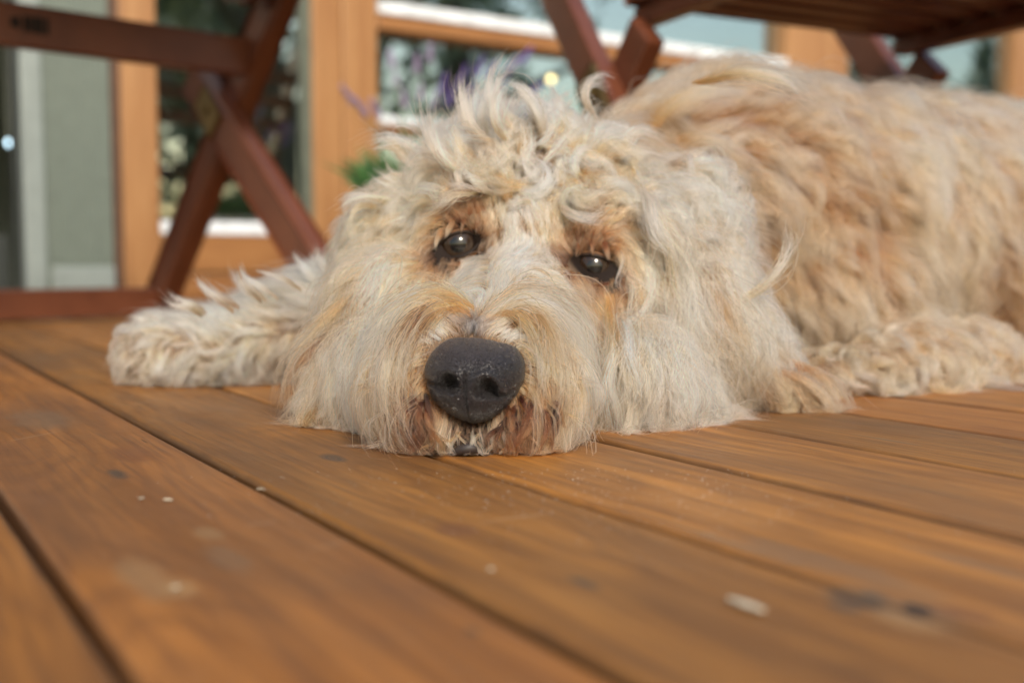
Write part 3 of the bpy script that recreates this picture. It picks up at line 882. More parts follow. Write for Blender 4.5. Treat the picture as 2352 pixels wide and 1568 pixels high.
# ------------------------------------------------------------------ coat
# anchors in the picture plane: x, y, dx, dy, length mm, lift, curl mm, turns, colour, direction jitter
AN = {}
AN[HEAD] = [
 (985, 470, -.8, .3, 30, .3, 3, 1.0, CRM, .4), (1150, 505, .1, -1, 13, .15, .6, .4, CRM, .3), (1262, 545, -.1, -1, 13, .15, .6, .4, CRM, .3), (1440, 570, .6, .6, 34, .2, 3, 1.0, CRM, .3), (960, 610, -.5, .8, 36, .15, 2.5, .9, CRM, .3), (1040, 430, -.4, -.9, 28, .4, 3, 1.0, CRM, .4), (1140, 440, .2, -1, 26, .4, 3, 1.0, CRM, .4), (1300, 490, .2, -1, 26, .35, 3, 1.0, CRM, .4), (1400, 500, .5, -.3, 30, .35, 3, 1.0, CRM, .4),
 (1085, 752, 0, -1, 7, 0.35, 0.2, 0.3, SIL, 0.3), (1000, 775, -0.6, -0.8, 8, 0.3, 0.2, 0.3, GRY, 0.3), (1170, 775, 0.6, -0.8, 8, 0.3, 0.2, 0.3, GRY, 0.3),
 (960, 850, -0.9, 0.4, 9, 0.25, 0.2, 0.3, APR, 0.3), (1205, 860, 0.9, 0.4, 9, 0.25, 0.2, 0.3, APR, 0.3),
 (1105, 710, 0, -1, 12, 0.25, 0.4, 0.3, GRY, 0.3), (1140, 660, 0.1, -1, 15, 0.35, 0.8, 0.5, CRM, 0.4), (1170, 610, 0.1, -1, 15, 0.3, 0.8, 0.5, WHT, 0.4),
 (1200, 540, 0, -1, 11, 0.15, 0.2, 0.3, WHT, 0.3), (1190, 490, 0, -1, 11, 0.15, 0.2, 0.3, WHT, 0.3),
 (1060, 720, -1, -0.45, 40, 0.28, 1, 0.4, CRM, 0.15), (985, 700, -1, 0.05, 44, 0.22, 1, 0.4, CRM, 0.15), (915, 730, -0.75, 0.75, 46, 0.15, 1, 0.4, CRM, 0.15), (872, 810, 0.02, 1, 44, 0.1, 1, 0.4, CRM, 0.12), (868, 900, 0.38, 0.95, 42, 0.08, 1, 0.4, APR, 0.12), (890, 980, 0.75, 0.7, 30, 0.08, 0.8, 0.4, ORG, 0.12), (930, 1020, 0.6, 0.7, 20, 0.08, 0.5, 0.4, ORG, 0.12),
 (1125, 718, 1, -0.45, 40, 0.28, 1, 0.4, CRM, 0.15), (1225, 700, 1, 0.12, 44, 0.22, 1, 0.4, CRM, 0.15), (1305, 750, 0.7, 0.75, 46, 0.15, 1, 0.4, CRM, 0.15), (1340, 850, -0.04, 1, 44, 0.1, 1, 0.4, CRM, 0.12), (1335, 940, -0.42, 0.9, 42, 0.08, 1, 0.4, APR, 0.12), (1300, 1010, -0.75, 0.7, 28, 0.08, 0.8, 0.4, ORG, 0.12), 
 (960, 780, -0.5, 0.9, 22, 0.05, 0.4, 0.3, TAN, 0.15), (935, 860, -0.15, 1, 20, 0.04, 0.4, 0.3, TAN, 0.15), (935, 930, 0, 1, 20, 0.06, 0.4, 0.3, ORG, 0.15), (960, 985, 0.05, 1, 18, 0.1, 0.3, 0.3, (.20, .072, .026), 0.2),
 (1215, 790, 0.5, 0.9, 24, 0.05, 0.4, 0.3, APR, 0.15), (1245, 890, 0.2, 1, 22, 0.04, 0.4, 0.3, TAN, 0.15), (1225, 960, 0.05, 1, 20, 0.06, 0.4, 0.3, TAN, 0.15), (1180, 1005, 0, 1, 17, 0.1, 0.3, 0.3, ORG, 0.2),
 (1015, 985, -0.15, 1, 13, 0.2, 0.3, 0.3, CRM, 0.25), (1045, 990, -0.05, 1, 9, 0.1, 0.3, 0.3, (.10, .07, .05), 0.25), (1075, 980, 0, 1, 6, 0.1, 0.2, 0.3, DRK, 0.3), (1075, 1000, 0, 1, 5, 0.1, 0.2, 0.3, DRK, 0.3), (1110, 990, 0.05, 1, 9, 0.1, 0.3, 0.3, (.10, .07, .05), 0.25), (1140, 985, 0.15, 1, 13, 0.2, 0.3, 0.3, CRM, 0.25), (1075, 1030, 0, 1, 7, 0.3, 0.2, 0.3, GRY, 0.3), (1000, 1030, -0.1, 1, 9, 0.25, 0.3, 0.3, DRK, 0.3), (1160, 1030, 0.1, 1, 9, 0.25, 0.3, 0.3, DRK, 0.3),
 (845, 720, -0.3, 1, 50, 0.099, 2.7, 0.85, TAN, 0.27), (1390, 770, 0.1, 1, 48, 0.099, 2.7, 0.85, TAN, 0.27), (800, 800, -0.32, 1, 42, 0.145, 3.96, 1.02, CRM, 0.27), (830, 900, -0.15, 1, 28, 0.145, 3.6, 0.85, WHT, 0.27), (760, 930, -0.25, 1, 30, 0.145, 3.6, 0.85, CRM, 0.27), (850, 690, -0.3, 1, 52, 0.168, 4.5, 1.02, CRM, 0.27), (790, 960, -0.2, 1, 25, 0.1, 1.5, 0.5, APR, 0.2),  # tan rows here paint shade into the cheeks beside the moustache arcs
 (955, 650, -0.45, 0.9, 40, 0.168, 3.24, 0.85, CRM, 0.27), (1030, 640, -0.3, 0.9, 18, 0.08, 0.6, 0.4, CRM, 0.25), (1010, 610, -0.4, 0.8, 14, 0.06, 0.4, 0.4, TAN, 0.25), (945, 560, -0.6, 0.8, 42, 0.26, 4.5, 1.19, CRM, 0.338), (880, 500, -0.75, 0.65, 52, 0.375, 7.2, 1.53, CRM, 0.472), (860, 620, -0.4, 0.95, 60, 0.2025, 5.4, 1.19, CRM, 0.338),
 (1003, 588, -0.6, 0.5, 9, 0.05, 0.2, 0.3, (.085, .04, .02), 0.2), (1104, 556, 0.5, -0.3, 8, 0.05, 0.2, 0.3, (.10, .05, .025), 0.2), (1045, 528, -0.3, -0.7, 8, 0.05, 0.2, 0.3, (.13, .055, .022), 0.2), (1050, 602, -0.1, 0.9, 9, 0.05, 0.2, 0.3, (.16, .075, .035), 0.2), (1303, 598, -0.6, -0.2, 8, 0.05, 0.2, 0.3, (.085, .04, .02), 0.2), (1420, 640, 0.7, 0.3, 9, 0.05, 0.2, 0.3, (.085, .04, .02), 0.2), (1365, 578, 0.1, -0.8, 8, 0.05, 0.2, 0.3, (.13, .055, .022), 0.2), (1360, 652, 0, 0.9, 9, 0.05, 0.2, 0.3, (.16, .075, .035), 0.2), (1085, 610, -0.75, 0.35, 17, 0.25, 0.8, 0.4, WHT, 0.3), (1085, 650, -0.7, 0.2, 20, 0.25, 0.8, 0.4, CRM, 0.3), (1250, 650, 0.7, 0.3, 22, 0.25, 0.8, 0.4, CRM, 0.3),
 (1385, 680, 0.15, 1, 24, 0.06, 0.8, 0.4, APR, 0.2), (1400, 650, 0.2, 1, 14, 0.05, 0.5, 0.4, TAN, 0.2), (1310, 680, 0.5, 0.8, 26, 0.15, 1, 0.4, CRM, 0.25), (1330, 650, 0.4, 0.8, 14, 0.06, 0.5, 0.4, TAN, 0.2),
 (1425, 760, 0.12, 1, 58, 0.145, 3.96, 1.02, WHT, 0.27), (1500, 800, 0.1, 1, 52, 0.168, 5.76, 1.36, WHT, 0.338), (1425, 900, 0, 1, 36, 0.145, 3.6, 0.85, CRM, 0.27), (1480, 930, 0.05, 1, 32, 0.145, 4.32, 1.02, CRM, 0.27), (1560, 880, 0.2, 1, 52, 0.168, 5.4, 1.19, WHT, 0.338), (1380, 1000, -0.05, 1, 30, 0.145, 2.16, 0.85, APR, 0.27),
 (1450, 610, 0.3, 0.95, 52, 0.26, 5.4, 1.53, WHT, 0.405), (1500, 520, 0.4, 0.9, 56, 0.375, 7.56, 1.7, WHT, 0.472), (1560, 660, 0.3, 1, 60, 0.237, 7.2, 1.53, WHT, 0.405),
 (1090, 490, 0, -1, 10, 0.12, 0.4, 0.3, ORG, 0.35), (1100, 450, -0.1, -1, 14, 0.2, 1, 0.4, TAN, 0.4), (1010, 520, -0.7, 0.1, 16, 0.12, 0.6, 0.4, APR, 0.3), (1050, 525, -0.3, -0.6, 10, 0.06, 0.2, 0.3, ORG, 0.3), (1130, 545, 0.5, -0.7, 9, 0.1, 0.3, 0.3, TAN, 0.3),
 (1330, 550, 0.2, -0.8, 10, 0.12, 0.4, 0.3, ORG, 0.35), (1350, 500, 0.3, -0.9, 15, 0.2, 1, 0.4, TAN, 0.4), (1410, 565, 0.7, 0.1, 17, 0.12, 0.6, 0.4, TAN, 0.3), (1365, 575, 0.2, -0.6, 10, 0.06, 0.2, 0.3, ORG, 0.3), (1300, 575, -0.4, -0.7, 9, 0.1, 0.3, 0.3, TAN, 0.3),
 (1000, 440, -0.85, 0.25, 40, 0.28, 4.8, 0.75, CRM, 0.51), (1060, 390, -0.55, -0.45, 39, 0.43, 6.2, 0.88, CRM, 0.59), (1150, 340, -0.2, -1, 46, 0.5, 6.6, 0.82, WHT, 0.51), (1130, 260, -0.25, -1, 50, 0.5, 5.7, 0.68, WHT, 0.42), (1260, 330, 0.35, -0.6, 30, 0.30, 6.6, 0.88, WHT, 0.59), (1380, 400, 0.5, 0.4, 30, 0.22, 6.2, 0.95, CRM, 0.59),
 (1300, 440, 0.2, 0.9, 30, 0.3175, 7.74, 1.394, CRM, 0.689), (1450, 430, 0.6, 0.7, 47, 0.31, 5.2, 0.82, WHT, 0.42), (1220, 410, -0.1, 0.8, 36, 0.31, 4.3, 0.82, CRM, 0.59), (1020, 330, -0.6, -0.8, 46, 0.43, 5.7, 0.68, CRM, 0.42), (1400, 300, 0.4, -0.6, 30, 0.26, 6.2, 0.88, CRM, 0.59), (1480, 350, 0.6, 0.3, 32, 0.22, 5.7, 0.88, CRM, 0.51)]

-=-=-

> [Your instructions] Copy out every line from the material above in which the word "picture" appears.

> [Task result]
Write part 3 of the bpy script that recreates this picture. It picks up at line 882. More parts follow. Write for Blender 4.5. Treat the picture as 2352 pixels wide and 1568 pixels high.
# anchors in the picture plane: x, y, dx, dy, length mm, lift, curl mm, turns, colour, direction jitter